Hello,
We are having a conversation about unrestricted pledge recording on the Development side. In my 20+ years in Development Operations at different non-profit organizations, this was never an issue. Now I find it is an issue in the performing arts sector. I can't quite put my finger on why one would record what are essentially pledge payments literally across fiscal years rather than using the pledge payment functionality built into the database to record and report cash flow. What is the benefit to your development dept. to spread out the pledge over future FYs rather than using the payment schedule?
I am assuming that memberships may need to be set-up manually to accommodate using the pledge payment functionality. Also assuming that your finance dept. is recording the entirely of the pledge as a receivable according to FASB guidelines.
I am interested to hear from other orchestras about specifically what method/process you use to record unrestricted pledges and pledge payments. Please feel free to contact me directly at alawson@laphil.org, if you prefer.
Thank you!
Anita
Anita Lawson
Director of Development Operations
Los Angeles Philharmonic Association
151 S. Grand Ave.
Los Angeles, CA 90012
Tel: 213-972-0731
Internal: x7731
The basic logic most organizations use within Tessitura is to put the pledges into the FY Campaign that the restriction is expected to be lifted. The Funds track both the restriction and unrestricted and are reused every year. This prevents changing the contribution (as Development is used to seeing it) when Finance needs to release it from restriction. (See slides on pages 4-5 from the “Basic Development – Structural Concepts” pdf from TLCC2015.)

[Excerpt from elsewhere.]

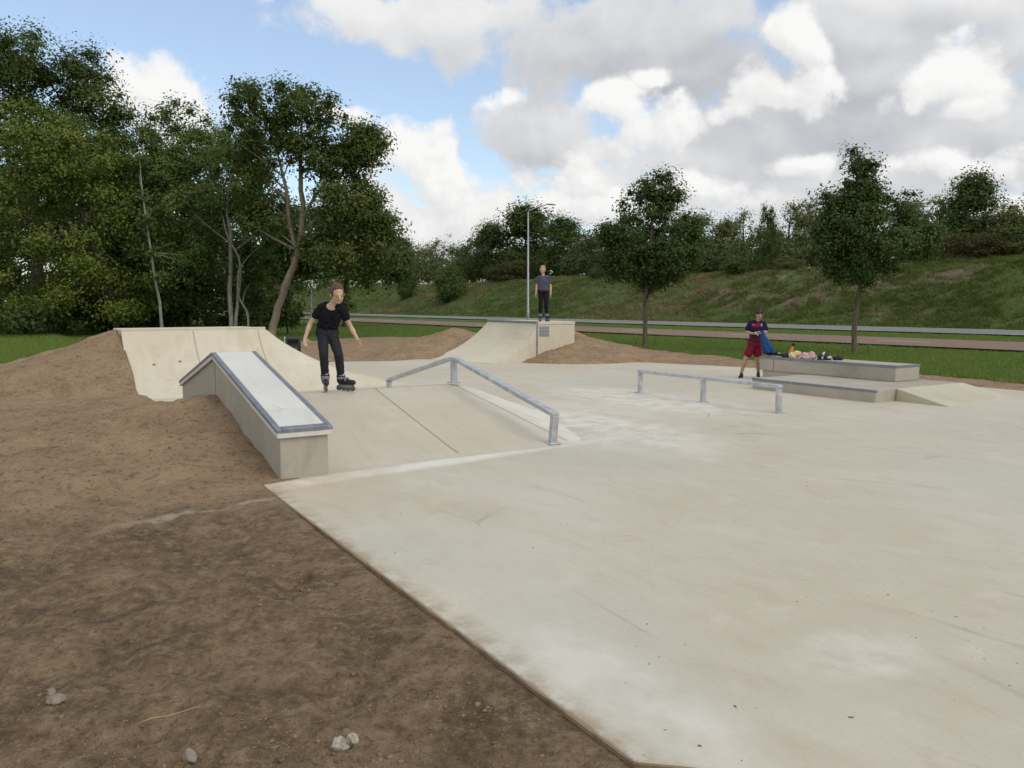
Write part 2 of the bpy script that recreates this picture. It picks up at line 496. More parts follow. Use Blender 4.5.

If you really are getting a fully unrestricted pledge that happens to have multi-year payments, then yes, your instinct of just using the pledge payment schedule feature is correct. In my world, that’s a small fraction of our open pledges.
Most of our pledges that have multi-year payments are also restricted to supporting the operations (or a program) within the fiscal year of the payment scheduled. So, if you are getting a pledge with time restrictions of three years you’d enter three lines of contributions all within the same fund but different campaigns. Our business practices are that all three contribution dates are the same, and all will be posted with the same date, so that both Finance and Development can clearly see what was newly raised unrestricted and restricted funding. The Fund Activity Report is brilliant at reporting how Development likes to see things (by Fund) as well as how Finance needs it (by Campaign and then Fund). Also, if your organization is using Tessitura as a sub-ledger, to do the 990, or any grant reporting, you may want to discuss further with them before changing how pledges are booked.
Sarah
Hi Anita!
This is a great question and we see this come up quite a bit in the community. There was even a session at this year’s Tessitura Learning and Community Conference called Pledge Tracking, Collections, and Reporting – the discussion notes will be posted in the Conference Archives later this month for all to review.
But, let’s get to the matter!
There are two types of multi-year pledges that we see frequently. Let’s take the following example (please note, this is assuming accrual based accounting standards):
The donor makes a pledge of $5,000 and will pay it out in $1,000 installments over 5 years.
1) The $5,000 could be booked as income in the current fiscal year ($5,000 as income in 20X0) and the installments paid throughout the future fiscal years.
2) $1,000 could be booked as income in the current fiscal year and $1,000 booked in each of the following four fiscal years ($1,000 as income in 20X0 and $1,000 as temporarily restricted income in 20X1, 20X2, 20X3, 20X4, each), with installments paid throughout the fiscal years.
The decision on how to process this usually comes down to donor intent. If the donor states (whether directly or based on the phrasing of the fundraising ask) “I want $1,000 of my donation to go to this season and $1,000 to go to each season following through 20X4”, then the second processing option is often chosen because this represents a purpose and time restricted contribution. Reporting then shows the appropriate dollars for their restricted season and the future restricted dollars can be released as the fiscal years change. This might be slightly different from other non-profit sectors in that upcoming seasons may be considered projects and therefore gifts can be designated to them.
You ask about recording “unrestricted pledges”, specifically, and that might be the key in this discussion. If your organization does not interpret the above example as a restricted donation, then perhaps the first processing option is more accurate for your organization’s accounting purposes than the second.
These are very important discussions to have with your finance teams and I am glad to hear you are having them. I would also suggest you check with your auditor about their preference on how to process such pledges, as ultimately, their opinion will have some weight in the conversation.